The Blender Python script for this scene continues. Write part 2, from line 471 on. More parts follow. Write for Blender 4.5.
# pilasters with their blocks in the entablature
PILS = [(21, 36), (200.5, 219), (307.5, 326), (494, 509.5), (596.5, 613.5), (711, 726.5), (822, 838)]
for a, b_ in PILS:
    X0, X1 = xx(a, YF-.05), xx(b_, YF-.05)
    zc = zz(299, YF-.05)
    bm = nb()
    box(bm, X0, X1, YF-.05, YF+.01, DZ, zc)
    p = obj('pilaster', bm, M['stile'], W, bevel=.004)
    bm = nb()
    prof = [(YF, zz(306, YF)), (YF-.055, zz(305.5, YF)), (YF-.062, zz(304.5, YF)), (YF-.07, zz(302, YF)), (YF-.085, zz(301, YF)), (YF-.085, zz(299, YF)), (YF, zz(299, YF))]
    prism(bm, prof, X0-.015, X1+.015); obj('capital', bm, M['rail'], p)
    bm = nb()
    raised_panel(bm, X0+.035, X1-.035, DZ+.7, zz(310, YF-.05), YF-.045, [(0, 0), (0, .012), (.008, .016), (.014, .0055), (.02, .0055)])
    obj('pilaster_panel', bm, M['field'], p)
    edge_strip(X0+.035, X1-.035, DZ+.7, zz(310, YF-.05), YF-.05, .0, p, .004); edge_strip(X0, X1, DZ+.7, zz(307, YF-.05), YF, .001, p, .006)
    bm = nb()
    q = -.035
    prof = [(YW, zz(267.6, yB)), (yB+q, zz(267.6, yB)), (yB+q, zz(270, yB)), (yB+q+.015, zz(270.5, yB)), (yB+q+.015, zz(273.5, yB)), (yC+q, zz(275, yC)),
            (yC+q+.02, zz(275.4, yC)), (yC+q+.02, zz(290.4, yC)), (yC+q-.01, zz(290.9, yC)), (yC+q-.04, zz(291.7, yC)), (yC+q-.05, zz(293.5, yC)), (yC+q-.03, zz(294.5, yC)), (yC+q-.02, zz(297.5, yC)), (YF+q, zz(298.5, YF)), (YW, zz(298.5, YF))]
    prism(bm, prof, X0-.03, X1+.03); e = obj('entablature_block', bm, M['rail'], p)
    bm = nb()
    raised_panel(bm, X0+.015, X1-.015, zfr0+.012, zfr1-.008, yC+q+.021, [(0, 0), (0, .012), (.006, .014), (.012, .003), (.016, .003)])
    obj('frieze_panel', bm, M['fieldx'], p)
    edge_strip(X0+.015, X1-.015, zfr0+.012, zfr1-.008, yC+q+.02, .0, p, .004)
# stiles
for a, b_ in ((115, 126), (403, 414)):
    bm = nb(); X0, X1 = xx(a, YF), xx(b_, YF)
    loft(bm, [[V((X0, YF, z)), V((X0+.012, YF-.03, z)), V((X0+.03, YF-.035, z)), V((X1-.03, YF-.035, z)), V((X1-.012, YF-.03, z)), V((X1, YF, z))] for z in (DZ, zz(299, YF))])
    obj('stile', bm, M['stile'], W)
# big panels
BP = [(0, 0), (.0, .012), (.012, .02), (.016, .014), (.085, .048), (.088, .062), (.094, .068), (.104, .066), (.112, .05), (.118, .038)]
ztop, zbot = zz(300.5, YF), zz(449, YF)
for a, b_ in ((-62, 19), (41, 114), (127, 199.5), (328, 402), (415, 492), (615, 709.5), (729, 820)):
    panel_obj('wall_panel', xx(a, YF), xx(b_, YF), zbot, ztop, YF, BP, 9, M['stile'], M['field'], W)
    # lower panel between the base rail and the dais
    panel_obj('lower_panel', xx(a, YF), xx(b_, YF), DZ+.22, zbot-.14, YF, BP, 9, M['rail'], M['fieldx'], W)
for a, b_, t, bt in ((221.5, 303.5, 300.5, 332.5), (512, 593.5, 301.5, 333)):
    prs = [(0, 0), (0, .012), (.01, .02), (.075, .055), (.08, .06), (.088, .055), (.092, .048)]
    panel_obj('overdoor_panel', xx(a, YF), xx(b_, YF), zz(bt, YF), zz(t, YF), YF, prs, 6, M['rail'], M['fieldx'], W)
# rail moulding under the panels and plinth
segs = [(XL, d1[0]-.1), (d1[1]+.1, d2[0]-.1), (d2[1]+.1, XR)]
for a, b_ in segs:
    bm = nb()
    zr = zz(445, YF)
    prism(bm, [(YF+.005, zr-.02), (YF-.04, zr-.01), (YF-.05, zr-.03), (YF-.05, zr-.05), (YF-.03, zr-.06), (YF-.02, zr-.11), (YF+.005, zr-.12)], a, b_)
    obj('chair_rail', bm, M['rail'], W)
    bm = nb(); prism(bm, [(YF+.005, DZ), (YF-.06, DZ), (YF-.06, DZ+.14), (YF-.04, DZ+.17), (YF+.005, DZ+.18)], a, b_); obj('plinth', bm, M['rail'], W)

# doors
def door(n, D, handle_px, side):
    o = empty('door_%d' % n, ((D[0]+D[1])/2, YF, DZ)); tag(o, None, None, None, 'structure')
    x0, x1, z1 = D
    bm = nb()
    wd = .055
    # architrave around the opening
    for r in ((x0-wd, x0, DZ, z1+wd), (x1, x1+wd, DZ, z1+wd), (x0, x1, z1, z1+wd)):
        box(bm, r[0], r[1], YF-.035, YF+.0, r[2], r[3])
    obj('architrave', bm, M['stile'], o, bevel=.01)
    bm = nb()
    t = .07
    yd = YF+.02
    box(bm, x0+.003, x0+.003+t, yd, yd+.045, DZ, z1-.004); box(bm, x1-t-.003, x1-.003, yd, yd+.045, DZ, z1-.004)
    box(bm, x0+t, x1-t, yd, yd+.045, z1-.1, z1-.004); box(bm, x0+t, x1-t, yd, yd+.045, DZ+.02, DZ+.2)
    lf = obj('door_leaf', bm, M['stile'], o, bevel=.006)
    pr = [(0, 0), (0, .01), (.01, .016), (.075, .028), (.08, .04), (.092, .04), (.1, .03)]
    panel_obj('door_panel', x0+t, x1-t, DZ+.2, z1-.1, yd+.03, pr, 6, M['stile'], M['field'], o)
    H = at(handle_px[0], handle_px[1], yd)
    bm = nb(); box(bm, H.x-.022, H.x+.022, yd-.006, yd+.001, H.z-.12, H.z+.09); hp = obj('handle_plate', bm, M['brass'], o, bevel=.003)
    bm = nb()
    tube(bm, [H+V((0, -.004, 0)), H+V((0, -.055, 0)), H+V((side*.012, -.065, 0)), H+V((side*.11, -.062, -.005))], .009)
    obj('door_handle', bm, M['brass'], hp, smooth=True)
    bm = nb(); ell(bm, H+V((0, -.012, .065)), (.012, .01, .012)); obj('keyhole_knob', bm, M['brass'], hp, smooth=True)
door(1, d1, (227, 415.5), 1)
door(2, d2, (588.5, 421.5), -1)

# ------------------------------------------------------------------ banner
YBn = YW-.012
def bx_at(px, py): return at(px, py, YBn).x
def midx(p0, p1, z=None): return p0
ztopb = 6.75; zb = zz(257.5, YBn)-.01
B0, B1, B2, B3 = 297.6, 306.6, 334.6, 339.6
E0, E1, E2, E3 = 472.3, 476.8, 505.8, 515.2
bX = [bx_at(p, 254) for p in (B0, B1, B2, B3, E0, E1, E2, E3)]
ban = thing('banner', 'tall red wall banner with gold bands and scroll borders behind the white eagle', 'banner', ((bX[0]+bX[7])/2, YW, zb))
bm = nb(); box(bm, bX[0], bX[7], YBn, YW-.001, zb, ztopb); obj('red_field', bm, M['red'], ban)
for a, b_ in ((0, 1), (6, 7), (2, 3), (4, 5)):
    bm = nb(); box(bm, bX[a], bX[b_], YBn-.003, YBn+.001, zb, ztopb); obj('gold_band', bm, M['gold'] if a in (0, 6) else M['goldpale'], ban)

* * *

• _Job_
Output the data above exactly, please, line for line.

• _Exercise result_
The Blender Python script for this scene continues. Write part 2, from line 471 on. More parts follow. Write for Blender 4.5.
# pilasters with their blocks in the entablature
PILS = [(21, 36), (200.5, 219), (307.5, 326), (494, 509.5), (596.5, 613.5), (711, 726.5), (822, 838)]
for a, b_ in PILS:
    X0, X1 = xx(a, YF-.05), xx(b_, YF-.05)
    zc = zz(299, YF-.05)
    bm = nb()
    box(bm, X0, X1, YF-.05, YF+.01, DZ, zc)
    p = obj('pilaster', bm, M['stile'], W, bevel=.004)
    bm = nb()
    prof = [(YF, zz(306, YF)), (YF-.055, zz(305.5, YF)), (YF-.062, zz(304.5, YF)), (YF-.07, zz(302, YF)), (YF-.085, zz(301, YF)), (YF-.085, zz(299, YF)), (YF, zz(299, YF))]
    prism(bm, prof, X0-.015, X1+.015); obj('capital', bm, M['rail'], p)
    bm = nb()
    raised_panel(bm, X0+.035, X1-.035, DZ+.7, zz(310, YF-.05), YF-.045, [(0, 0), (0, .012), (.008, .016), (.014, .0055), (.02, .0055)])
    obj('pilaster_panel', bm, M['field'], p)
    edge_strip(X0+.035, X1-.035, DZ+.7, zz(310, YF-.05), YF-.05, .0, p, .004); edge_strip(X0, X1, DZ+.7, zz(307, YF-.05), YF, .001, p, .006)
    bm = nb()
    q = -.035
    prof = [(YW, zz(267.6, yB)), (yB+q, zz(267.6, yB)), (yB+q, zz(270, yB)), (yB+q+.015, zz(270.5, yB)), (yB+q+.015, zz(273.5, yB)), (yC+q, zz(275, yC)),
            (yC+q+.02, zz(275.4, yC)), (yC+q+.02, zz(290.4, yC)), (yC+q-.01, zz(290.9, yC)), (yC+q-.04, zz(291.7, yC)), (yC+q-.05, zz(293.5, yC)), (yC+q-.03, zz(294.5, yC)), (yC+q-.02, zz(297.5, yC)), (YF+q, zz(298.5, YF)), (YW, zz(298.5, YF))]
    prism(bm, prof, X0-.03, X1+.03); e = obj('entablature_block', bm, M['rail'], p)
    bm = nb()
    raised_panel(bm, X0+.015, X1-.015, zfr0+.012, zfr1-.008, yC+q+.021, [(0, 0), (0, .012), (.006, .014), (.012, .003), (.016, .003)])
    obj('frieze_panel', bm, M['fieldx'], p)
    edge_strip(X0+.015, X1-.015, zfr0+.012, zfr1-.008, yC+q+.02, .0, p, .004)
# stiles
for a, b_ in ((115, 126), (403, 414)):
    bm = nb(); X0, X1 = xx(a, YF), xx(b_, YF)
    loft(bm, [[V((X0, YF, z)), V((X0+.012, YF-.03, z)), V((X0+.03, YF-.035, z)), V((X1-.03, YF-.035, z)), V((X1-.012, YF-.03, z)), V((X1, YF, z))] for z in (DZ, zz(299, YF))])
    obj('stile', bm, M['stile'], W)
# big panels
BP = [(0, 0), (.0, .012), (.012, .02), (.016, .014), (.085, .048), (.088, .062), (.094, .068), (.104, .066), (.112, .05), (.118, .038)]
ztop, zbot = zz(300.5, YF), zz(449, YF)
for a, b_ in ((-62, 19), (41, 114), (127, 199.5), (328, 402), (415, 492), (615, 709.5), (729, 820)):
    panel_obj('wall_panel', xx(a, YF), xx(b_, YF), zbot, ztop, YF, BP, 9, M['stile'], M['field'], W)
    # lower panel between the base rail and the dais
    panel_obj('lower_panel', xx(a, YF), xx(b_, YF), DZ+.22, zbot-.14, YF, BP, 9, M['rail'], M['fieldx'], W)
for a, b_, t, bt in ((221.5, 303.5, 300.5, 332.5), (512, 593.5, 301.5, 333)):
    prs = [(0, 0), (0, .012), (.01, .02), (.075, .055), (.08, .06), (.088, .055), (.092, .048)]
    panel_obj('overdoor_panel', xx(a, YF), xx(b_, YF), zz(bt, YF), zz(t, YF), YF, prs, 6, M['rail'], M['fieldx'], W)
# rail moulding under the panels and plinth
segs = [(XL, d1[0]-.1), (d1[1]+.1, d2[0]-.1), (d2[1]+.1, XR)]
for a, b_ in segs:
    bm = nb()
    zr = zz(445, YF)
    prism(bm, [(YF+.005, zr-.02), (YF-.04, zr-.01), (YF-.05, zr-.03), (YF-.05, zr-.05), (YF-.03, zr-.06), (YF-.02, zr-.11), (YF+.005, zr-.12)], a, b_)
    obj('chair_rail', bm, M['rail'], W)
    bm = nb(); prism(bm, [(YF+.005, DZ), (YF-.06, DZ), (YF-.06, DZ+.14), (YF-.04, DZ+.17), (YF+.005, DZ+.18)], a, b_); obj('plinth', bm, M['rail'], W)

# doors
def door(n, D, handle_px, side):
    o = empty('door_%d' % n, ((D[0]+D[1])/2, YF, DZ)); tag(o, None, None, None, 'structure')
    x0, x1, z1 = D
    bm = nb()
    wd = .055
    # architrave around the opening
    for r in ((x0-wd, x0, DZ, z1+wd), (x1, x1+wd, DZ, z1+wd), (x0, x1, z1, z1+wd)):
        box(bm, r[0], r[1], YF-.035, YF+.0, r[2], r[3])
    obj('architrave', bm, M['stile'], o, bevel=.01)
    bm = nb()
    t = .07
    yd = YF+.02
    box(bm, x0+.003, x0+.003+t, yd, yd+.045, DZ, z1-.004); box(bm, x1-t-.003, x1-.003, yd, yd+.045, DZ, z1-.004)
    box(bm, x0+t, x1-t, yd, yd+.045, z1-.1, z1-.004); box(bm, x0+t, x1-t, yd, yd+.045, DZ+.02, DZ+.2)
    lf = obj('door_leaf', bm, M['stile'], o, bevel=.006)
    pr = [(0, 0), (0, .01), (.01, .016), (.075, .028), (.08, .04), (.092, .04), (.1, .03)]
    panel_obj('door_panel', x0+t, x1-t, DZ+.2, z1-.1, yd+.03, pr, 6, M['stile'], M['field'], o)
    H = at(handle_px[0], handle_px[1], yd)
    bm = nb(); box(bm, H.x-.022, H.x+.022, yd-.006, yd+.001, H.z-.12, H.z+.09); hp = obj('handle_plate', bm, M['brass'], o, bevel=.003)
    bm = nb()
    tube(bm, [H+V((0, -.004, 0)), H+V((0, -.055, 0)), H+V((side*.012, -.065, 0)), H+V((side*.11, -.062, -.005))], .009)
    obj('door_handle', bm, M['brass'], hp, smooth=True)
    bm = nb(); ell(bm, H+V((0, -.012, .065)), (.012, .01, .012)); obj('keyhole_knob', bm, M['brass'], hp, smooth=True)
door(1, d1, (227, 415.5), 1)
door(2, d2, (588.5, 421.5), -1)

# ------------------------------------------------------------------ banner
YBn = YW-.012
def bx_at(px, py): return at(px, py, YBn).x
def midx(p0, p1, z=None): return p0
ztopb = 6.75; zb = zz(257.5, YBn)-.01
B0, B1, B2, B3 = 297.6, 306.6, 334.6, 339.6
E0, E1, E2, E3 = 472.3, 476.8, 505.8, 515.2
bX = [bx_at(p, 254) for p in (B0, B1, B2, B3, E0, E1, E2, E3)]
ban = thing('banner', 'tall red wall banner with gold bands and scroll borders behind the white eagle', 'banner', ((bX[0]+bX[7])/2, YW, zb))
bm = nb(); box(bm, bX[0], bX[7], YBn, YW-.001, zb, ztopb); obj('red_field', bm, M['red'], ban)
for a, b_ in ((0, 1), (6, 7), (2, 3), (4, 5)):
    bm = nb(); box(bm, bX[a], bX[b_], YBn-.003, YBn+.001, zb, ztopb); obj('gold_band', bm, M['gold'] if a in (0, 6) else M['goldpale'], ban)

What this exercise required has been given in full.